В 1784 г. (Гегелю тогда было четырнадцать лет) баварские власти, юстиция и полиция страны заметили, что ордену иллюминатов удалось убедить и привлечь в свои ряды министров, сановников, представителей знати, и решили, что орден представляет собой угрозу баварскому государству. Конечно, испуг был несоразмерен реальной опасности, но власть прибегла к исключительным предупредительным и репрессивным мерам: орден был запрещен, его члены отставлены от занимаемых постов, архивы ордена захвачены и отданы на растерзание газетчикам. Вейсхаупт, изобличенный, смешанный с грязью, оклеветанный, должен был бежать из страны, скрываться, и, в конце концов, отречься от своих взглядов, по крайней мере публично, в то время как его друзей арестовывали или отправляли в изгнание.
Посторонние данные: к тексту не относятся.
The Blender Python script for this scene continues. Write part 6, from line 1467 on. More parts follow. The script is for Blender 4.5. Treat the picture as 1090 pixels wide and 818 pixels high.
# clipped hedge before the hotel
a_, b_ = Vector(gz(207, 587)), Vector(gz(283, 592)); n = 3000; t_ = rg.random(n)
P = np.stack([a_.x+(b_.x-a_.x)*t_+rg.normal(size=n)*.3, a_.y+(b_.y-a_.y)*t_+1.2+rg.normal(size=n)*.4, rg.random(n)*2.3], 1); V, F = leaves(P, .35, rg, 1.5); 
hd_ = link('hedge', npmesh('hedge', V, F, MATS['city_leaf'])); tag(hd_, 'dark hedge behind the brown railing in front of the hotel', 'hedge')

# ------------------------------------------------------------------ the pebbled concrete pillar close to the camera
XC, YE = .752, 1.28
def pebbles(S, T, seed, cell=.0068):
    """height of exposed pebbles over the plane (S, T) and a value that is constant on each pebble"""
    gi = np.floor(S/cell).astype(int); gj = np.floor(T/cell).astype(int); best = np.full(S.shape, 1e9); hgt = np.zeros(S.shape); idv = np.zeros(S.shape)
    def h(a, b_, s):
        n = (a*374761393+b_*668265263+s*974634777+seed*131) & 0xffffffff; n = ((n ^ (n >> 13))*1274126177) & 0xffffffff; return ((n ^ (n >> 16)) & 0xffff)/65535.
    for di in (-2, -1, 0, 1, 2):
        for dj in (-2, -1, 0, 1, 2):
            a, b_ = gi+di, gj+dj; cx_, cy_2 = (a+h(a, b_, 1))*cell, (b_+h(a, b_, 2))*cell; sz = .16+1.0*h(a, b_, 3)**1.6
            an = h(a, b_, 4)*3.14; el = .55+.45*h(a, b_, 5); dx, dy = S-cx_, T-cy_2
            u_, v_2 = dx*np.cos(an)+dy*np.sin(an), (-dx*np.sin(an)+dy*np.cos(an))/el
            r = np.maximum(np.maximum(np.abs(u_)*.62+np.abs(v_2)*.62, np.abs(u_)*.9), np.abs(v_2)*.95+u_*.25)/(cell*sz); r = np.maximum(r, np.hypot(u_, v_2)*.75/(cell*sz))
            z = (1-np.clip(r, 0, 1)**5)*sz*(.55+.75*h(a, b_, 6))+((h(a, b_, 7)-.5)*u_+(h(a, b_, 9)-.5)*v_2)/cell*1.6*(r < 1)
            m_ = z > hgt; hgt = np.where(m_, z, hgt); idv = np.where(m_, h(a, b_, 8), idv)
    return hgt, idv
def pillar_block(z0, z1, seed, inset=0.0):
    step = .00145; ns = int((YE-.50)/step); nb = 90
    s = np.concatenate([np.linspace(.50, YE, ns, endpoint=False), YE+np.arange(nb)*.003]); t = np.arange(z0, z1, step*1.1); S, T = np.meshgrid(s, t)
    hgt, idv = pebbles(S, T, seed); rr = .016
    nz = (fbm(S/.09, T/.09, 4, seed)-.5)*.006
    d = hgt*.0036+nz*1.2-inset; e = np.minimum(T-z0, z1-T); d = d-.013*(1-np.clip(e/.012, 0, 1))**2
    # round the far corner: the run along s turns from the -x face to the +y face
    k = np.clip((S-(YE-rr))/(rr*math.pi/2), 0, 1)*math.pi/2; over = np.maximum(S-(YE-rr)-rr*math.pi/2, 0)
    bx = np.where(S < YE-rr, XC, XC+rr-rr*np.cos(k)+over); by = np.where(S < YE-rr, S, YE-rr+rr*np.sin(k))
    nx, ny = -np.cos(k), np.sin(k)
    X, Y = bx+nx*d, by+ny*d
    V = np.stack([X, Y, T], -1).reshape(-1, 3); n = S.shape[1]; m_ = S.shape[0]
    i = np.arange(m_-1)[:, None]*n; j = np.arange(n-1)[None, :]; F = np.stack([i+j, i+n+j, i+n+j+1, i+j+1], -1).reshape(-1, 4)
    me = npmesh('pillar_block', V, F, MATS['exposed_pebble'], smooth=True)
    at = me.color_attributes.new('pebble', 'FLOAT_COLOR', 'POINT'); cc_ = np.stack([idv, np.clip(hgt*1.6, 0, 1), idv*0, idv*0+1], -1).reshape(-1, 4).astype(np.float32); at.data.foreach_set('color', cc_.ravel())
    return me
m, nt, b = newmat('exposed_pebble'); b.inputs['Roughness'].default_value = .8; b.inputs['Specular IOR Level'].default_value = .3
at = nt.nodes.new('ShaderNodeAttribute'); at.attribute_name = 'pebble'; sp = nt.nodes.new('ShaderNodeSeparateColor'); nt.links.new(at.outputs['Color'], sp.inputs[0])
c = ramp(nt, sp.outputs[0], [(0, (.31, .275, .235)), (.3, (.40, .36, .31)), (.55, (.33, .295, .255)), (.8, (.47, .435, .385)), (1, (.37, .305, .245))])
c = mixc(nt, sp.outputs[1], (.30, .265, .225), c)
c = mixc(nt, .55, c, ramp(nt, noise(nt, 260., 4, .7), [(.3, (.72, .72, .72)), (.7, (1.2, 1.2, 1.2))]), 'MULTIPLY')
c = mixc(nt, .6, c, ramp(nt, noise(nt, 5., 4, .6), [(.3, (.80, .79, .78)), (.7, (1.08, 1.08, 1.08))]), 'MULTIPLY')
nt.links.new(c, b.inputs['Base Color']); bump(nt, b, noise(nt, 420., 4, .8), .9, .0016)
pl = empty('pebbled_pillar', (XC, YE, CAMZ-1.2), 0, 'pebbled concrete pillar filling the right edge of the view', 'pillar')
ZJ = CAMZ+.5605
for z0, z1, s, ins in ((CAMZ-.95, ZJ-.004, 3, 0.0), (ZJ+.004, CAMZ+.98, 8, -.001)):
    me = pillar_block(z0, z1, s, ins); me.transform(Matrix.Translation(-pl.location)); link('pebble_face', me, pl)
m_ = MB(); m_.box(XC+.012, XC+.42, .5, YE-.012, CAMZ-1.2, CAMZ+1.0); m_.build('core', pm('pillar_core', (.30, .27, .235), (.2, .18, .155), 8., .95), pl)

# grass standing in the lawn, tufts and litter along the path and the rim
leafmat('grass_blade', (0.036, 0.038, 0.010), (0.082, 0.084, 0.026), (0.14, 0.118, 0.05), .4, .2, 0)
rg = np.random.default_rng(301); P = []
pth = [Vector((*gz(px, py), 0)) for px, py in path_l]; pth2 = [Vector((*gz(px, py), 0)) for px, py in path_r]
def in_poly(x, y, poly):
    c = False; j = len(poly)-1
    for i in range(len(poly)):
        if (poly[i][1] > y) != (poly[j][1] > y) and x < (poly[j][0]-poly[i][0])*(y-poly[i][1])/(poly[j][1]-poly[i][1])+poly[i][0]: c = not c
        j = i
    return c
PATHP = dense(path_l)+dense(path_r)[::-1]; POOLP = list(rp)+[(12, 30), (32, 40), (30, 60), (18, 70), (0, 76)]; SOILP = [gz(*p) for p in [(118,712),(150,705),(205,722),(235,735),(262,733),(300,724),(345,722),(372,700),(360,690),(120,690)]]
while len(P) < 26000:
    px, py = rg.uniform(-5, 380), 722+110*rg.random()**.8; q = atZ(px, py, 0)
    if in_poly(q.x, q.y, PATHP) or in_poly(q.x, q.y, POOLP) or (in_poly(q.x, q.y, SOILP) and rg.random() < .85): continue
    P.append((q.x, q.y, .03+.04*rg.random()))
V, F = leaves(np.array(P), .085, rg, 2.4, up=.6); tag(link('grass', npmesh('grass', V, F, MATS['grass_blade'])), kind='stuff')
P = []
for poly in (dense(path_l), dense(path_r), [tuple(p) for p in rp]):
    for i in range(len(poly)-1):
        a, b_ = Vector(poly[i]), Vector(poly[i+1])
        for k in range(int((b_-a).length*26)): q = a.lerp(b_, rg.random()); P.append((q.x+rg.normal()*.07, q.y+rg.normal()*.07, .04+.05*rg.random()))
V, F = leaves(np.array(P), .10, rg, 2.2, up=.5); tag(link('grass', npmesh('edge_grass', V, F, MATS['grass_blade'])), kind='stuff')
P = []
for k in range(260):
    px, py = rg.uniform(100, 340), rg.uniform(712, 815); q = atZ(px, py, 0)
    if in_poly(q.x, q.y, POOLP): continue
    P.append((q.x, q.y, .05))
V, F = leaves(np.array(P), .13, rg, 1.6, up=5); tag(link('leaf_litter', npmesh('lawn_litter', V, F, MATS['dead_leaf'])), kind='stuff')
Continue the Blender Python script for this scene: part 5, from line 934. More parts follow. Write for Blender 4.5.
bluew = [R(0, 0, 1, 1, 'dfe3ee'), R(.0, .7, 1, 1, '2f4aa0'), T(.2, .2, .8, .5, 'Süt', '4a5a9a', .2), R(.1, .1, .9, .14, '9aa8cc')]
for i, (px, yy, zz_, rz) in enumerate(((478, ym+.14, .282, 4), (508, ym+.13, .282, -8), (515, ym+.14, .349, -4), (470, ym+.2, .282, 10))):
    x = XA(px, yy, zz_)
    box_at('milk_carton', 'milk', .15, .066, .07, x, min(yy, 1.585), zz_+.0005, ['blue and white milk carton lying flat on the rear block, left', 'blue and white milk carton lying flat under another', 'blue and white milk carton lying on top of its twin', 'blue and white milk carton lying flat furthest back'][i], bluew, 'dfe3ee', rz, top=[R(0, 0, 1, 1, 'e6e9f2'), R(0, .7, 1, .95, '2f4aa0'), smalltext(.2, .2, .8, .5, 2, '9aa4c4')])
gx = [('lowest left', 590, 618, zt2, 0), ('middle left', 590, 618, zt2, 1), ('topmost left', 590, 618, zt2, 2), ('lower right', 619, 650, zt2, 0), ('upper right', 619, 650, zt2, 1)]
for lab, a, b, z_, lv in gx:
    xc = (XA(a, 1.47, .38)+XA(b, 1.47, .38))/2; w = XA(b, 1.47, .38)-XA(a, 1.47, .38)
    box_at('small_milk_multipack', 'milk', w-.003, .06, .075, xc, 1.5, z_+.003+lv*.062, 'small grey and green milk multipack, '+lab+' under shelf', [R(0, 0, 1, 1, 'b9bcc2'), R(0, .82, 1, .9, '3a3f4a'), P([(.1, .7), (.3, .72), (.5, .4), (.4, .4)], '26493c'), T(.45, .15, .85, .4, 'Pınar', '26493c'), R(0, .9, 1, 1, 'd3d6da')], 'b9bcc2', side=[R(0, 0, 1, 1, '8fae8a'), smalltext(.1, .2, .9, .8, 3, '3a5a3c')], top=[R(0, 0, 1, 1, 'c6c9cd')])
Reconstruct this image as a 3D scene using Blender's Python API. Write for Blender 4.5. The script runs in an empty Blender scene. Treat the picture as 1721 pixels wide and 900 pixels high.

Дело взволновало всю Германию, оно спровоцировало раскол, хотя противодействие ордену в других землях часто обходилось без баварских крайностей. Во многих странах бразды правления были как раз в руках иллюминатов, впрочем, достаточно мирных. Так обстояли дела в Заксен — Веймаре и в Заксен — Гота. Хотя орден в принципе был распущен, иллюминаты подспудно выжили повсюду, и не было у них никаких причин не хранить, по меньшей мере, in petto[122] и в более или менее неизменном виде сложившиеся мнения и убеждения. Совсем по — другому все это стало выглядеть, когда грянула Французская революция. Друзья и враги ордена тотчас уловили родство орденских идей и революционных деяний. При желании можно было вообразить, что Революция, сама о том не ведая, осуществляет программу баварских иллюминатов. Кое‑кто из зачинателей Революции, достаточно выдающихся — Мирабо! — и впрямь были членами ордена. Неудивительно, что в обстановке неразберихи и таинственности, среди разбушевавшихся в противоборстве страстей некоторые воспламенившиеся умы готовы были объявить Французскую революцию делом рук баварских иллюминатов и франкмасонов[123].